Posted: Fri Jul 15, 2016 2:41 pm
by goldingd
For LR I wonder if an export issue is occurring. Now I will make an assumption (yes, not a good thing those assumptions) that you chose to edit in NIK using a copy. How about instead of going that route, go the somewhat longer route of first exporting the edited LR image to a TIFF (or other format) open that image in LR and check for sensor dust (pretty sure it will march the previous), and then editing that file in NIK. Just to make sure the alarm edits are being forwarded into the working (in NIK) image.

"Martin 095I have started going through my old images to cull and see if my eye has changed.  Not surprisingly, my tastes have changed.  The other day I was processing a color image that I believed would render very well in B&W.  The image is ~8 years old and back then, I did not dare clean my sensor for fear of damaging it.  So as you might guess, there was a whole bunch of crud littering the image.  I have tried severals ways to clear this, using Bridge, PS (CS5) and LR (5).  When I am done, the dust bunnies are gone with no visible evidence of their existence (even at extreme magnification).  However, when I run the image through Silver Efex  Pro (SE), remnants and artifacts of the dust cleaning process are clearly evident, so much so that I must clean the image a second time.

The process I use to clean depends on the software: for PS, I duplicate the BG Layer and use the spot healing tool (content aware usually); for Bridge I use the spot removal tool in Camera Raw; and I use the spot removal tool in the Development module of LR.  None of this methods yields a clean B&W layer with SE.

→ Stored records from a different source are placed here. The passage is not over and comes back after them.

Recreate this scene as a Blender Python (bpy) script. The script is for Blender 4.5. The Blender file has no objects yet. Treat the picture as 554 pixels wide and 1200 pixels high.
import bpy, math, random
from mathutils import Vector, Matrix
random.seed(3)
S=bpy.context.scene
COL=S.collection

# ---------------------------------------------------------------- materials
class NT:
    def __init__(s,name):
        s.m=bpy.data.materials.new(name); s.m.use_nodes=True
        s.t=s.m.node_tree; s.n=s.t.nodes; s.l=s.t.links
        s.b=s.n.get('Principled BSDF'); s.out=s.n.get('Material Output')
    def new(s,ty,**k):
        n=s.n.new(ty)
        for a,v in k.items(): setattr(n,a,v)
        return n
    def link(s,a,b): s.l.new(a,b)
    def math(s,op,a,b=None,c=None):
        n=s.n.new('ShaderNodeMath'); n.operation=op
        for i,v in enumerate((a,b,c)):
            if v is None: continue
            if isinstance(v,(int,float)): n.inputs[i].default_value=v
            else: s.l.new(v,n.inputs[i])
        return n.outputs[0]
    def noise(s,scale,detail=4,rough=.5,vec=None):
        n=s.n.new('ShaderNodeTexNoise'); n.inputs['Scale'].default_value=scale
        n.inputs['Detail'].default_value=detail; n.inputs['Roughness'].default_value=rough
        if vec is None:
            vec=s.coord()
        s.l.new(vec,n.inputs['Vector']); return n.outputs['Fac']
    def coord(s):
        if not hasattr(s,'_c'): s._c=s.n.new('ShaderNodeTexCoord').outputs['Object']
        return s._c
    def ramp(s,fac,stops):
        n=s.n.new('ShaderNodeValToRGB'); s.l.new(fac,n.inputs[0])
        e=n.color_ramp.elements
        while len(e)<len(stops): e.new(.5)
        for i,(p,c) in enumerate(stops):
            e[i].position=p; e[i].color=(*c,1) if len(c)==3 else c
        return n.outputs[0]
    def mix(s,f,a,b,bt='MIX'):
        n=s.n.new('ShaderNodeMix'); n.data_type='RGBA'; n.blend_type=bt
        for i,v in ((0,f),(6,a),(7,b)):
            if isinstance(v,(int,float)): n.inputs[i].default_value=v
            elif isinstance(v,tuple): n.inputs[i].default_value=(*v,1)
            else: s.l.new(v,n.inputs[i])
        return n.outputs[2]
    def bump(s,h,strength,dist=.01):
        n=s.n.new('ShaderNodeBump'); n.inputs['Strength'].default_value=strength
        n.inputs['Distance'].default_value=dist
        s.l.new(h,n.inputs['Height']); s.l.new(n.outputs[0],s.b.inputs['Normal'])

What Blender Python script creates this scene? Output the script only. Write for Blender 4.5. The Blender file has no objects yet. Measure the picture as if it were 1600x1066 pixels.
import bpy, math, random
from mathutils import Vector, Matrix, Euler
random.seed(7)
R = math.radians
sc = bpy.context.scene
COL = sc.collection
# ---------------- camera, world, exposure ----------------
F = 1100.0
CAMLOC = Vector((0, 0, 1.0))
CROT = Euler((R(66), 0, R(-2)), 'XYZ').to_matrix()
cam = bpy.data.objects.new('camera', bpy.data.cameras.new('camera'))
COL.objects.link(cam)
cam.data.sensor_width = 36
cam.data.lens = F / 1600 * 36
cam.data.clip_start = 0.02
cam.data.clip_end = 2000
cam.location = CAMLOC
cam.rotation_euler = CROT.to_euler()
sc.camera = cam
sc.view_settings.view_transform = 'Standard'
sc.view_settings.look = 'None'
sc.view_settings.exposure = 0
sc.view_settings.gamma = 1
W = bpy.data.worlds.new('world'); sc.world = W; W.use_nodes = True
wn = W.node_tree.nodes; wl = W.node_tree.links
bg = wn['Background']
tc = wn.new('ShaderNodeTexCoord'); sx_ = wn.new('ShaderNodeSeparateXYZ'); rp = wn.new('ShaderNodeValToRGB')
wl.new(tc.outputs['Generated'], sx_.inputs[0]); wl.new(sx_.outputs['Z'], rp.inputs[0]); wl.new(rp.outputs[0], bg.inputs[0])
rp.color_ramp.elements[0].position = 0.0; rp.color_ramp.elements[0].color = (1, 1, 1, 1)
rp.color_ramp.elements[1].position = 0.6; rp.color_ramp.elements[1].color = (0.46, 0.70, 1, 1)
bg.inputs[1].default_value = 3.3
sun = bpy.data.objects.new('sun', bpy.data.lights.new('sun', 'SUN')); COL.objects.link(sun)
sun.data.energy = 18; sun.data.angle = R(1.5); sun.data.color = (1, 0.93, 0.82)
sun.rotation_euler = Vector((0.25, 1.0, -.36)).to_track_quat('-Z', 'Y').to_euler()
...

Can anyone see an error in my workflow that is causing this effect?  Also, the issue is not just limited to SE – it happens with others too but the latter is the plugin I use most.  My understanding of these plugins is they create a copy of the highest level (or does it generate a complete stamp of all layers?), and then applies the necessary changes to that copy.  If this is true, I do not see how these artifacts are reappearing.

Any help is greatly appreciated.  TIA!

Re: Question about Nik Plugins

Posted: Fri Jul 15, 2016 3:46 pm
by rjacobs
I typically create a smart layer and use SE as a filter. Often the original image will look fine, but after mucking about in SE dust spots show up (for example, in the sky). If I go back to the original image and play around with “levels,” I can always make the dust spots appear although sometimes they are quite faint. So, I think its simply that manipulation in SE can alter the contrast to such an extent that things invisible in the original image are evident in the processed image.

Magnifying the original image is not going to show the spots - need to alter the contrast.  I’ve found that creating a layer with extreme contrast then using the spot healing tool makes it so that you can see the “remnants and artifacts” while you are creating them and so avoid them.  Of course, do the spotting on the image layer, not the “levels” layer and delete it when you finish.

russell

Posted: Fri Jul 15, 2016 6:22 pm
by signgrap
If you're using LR click on the Spot Removal tool and you will see a check box next to Visualize Spots at the bottom of the screen. Check this box and it may aid you to see more / all the spots more easily. It would also be good to go back to the image you have already done the dust removal on, and see if Visualize Spots shows that the spots you have corrected need more work and where the work is needed. You want to make sure that the image has NO capture sharpening turned on as the halos from sharpening may be what is being picked up in the NIK software.

Posted: Wed Aug 03, 2016 7:51 am
by phrelco
I have the same problem as you with blem cleanups reappearing after futzing. The only way I know how to circumvent this is to perform all my tweaks first, and then go in and clean up sensor dust and shmutz.

Posted: Mon Aug 29, 2016 4:39 am
by DavidSutton
It can be difficult to get rid of cloning artefacts. You think the file is clean until a few curve adjustments are made and then there they are.
This works for me.
Duplicate the background. In between the background and duplicate add a new layer and label it "clone".
Select the duplicate and open Nik Color Efex Pro and select "tonal contrast" and really turn up the effect. Your dust bunnies will become obvious.
After cleaning up the file, get rid of the duplicate(s), select the clone layer and then stamp visible (shift alt cntrl E). Repeat the tonal contrast routine.
Sometimes I have to repeat several times before the file is fit for adjustments and printing.